Are the "Less Fortunate" Less Fortunate?

In his front-page-of-the-business-section "Economic Scene" column in The New York Times last week, Eduardo Porter wrote, "The United States does less than other rich countries to transfer income from the affluent to the less fortunate."
Think about that sentence for a moment. It ends oddly. Logic dictates that it should have said, "transfer income from the affluent to the less affluent," not the less fortunate.
But for Porter, as for the left generally, those who are not affluent are not merely "less affluent," they are "less fortunate."
Why is this? Why is the leftist division almost always between the "affluent" and the "less fortunate" or between the "more fortunate" and the "less fortunate"?
To understand the left, one must understand that in its view the greatest evil is material inequality. The left is more troubled by economic inequality than by evil, as humanity has generally understood the term. The leftist divides the world not between good and evil but rich and poor.

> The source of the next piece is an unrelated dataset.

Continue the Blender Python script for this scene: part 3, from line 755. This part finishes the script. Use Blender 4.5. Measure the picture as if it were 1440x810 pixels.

Because inequality is the chief moral concern of the left, the words "less affluent" or even "poorer" do not meet the left's moral needs. It needs to believe, and to have others believe, that what separates economic classes is not merely how much material wealth members of each class have. Rather, it is the amount of good and bad luck -- "fortune," as the left puts it -- that each class has.
This is how the left justifies high taxes. Isn't it only fair and moral that as much money as possible be taken from the lucky and given to the unlucky? After all, the affluent didn't achieve affluence through harder work, but through greater luck.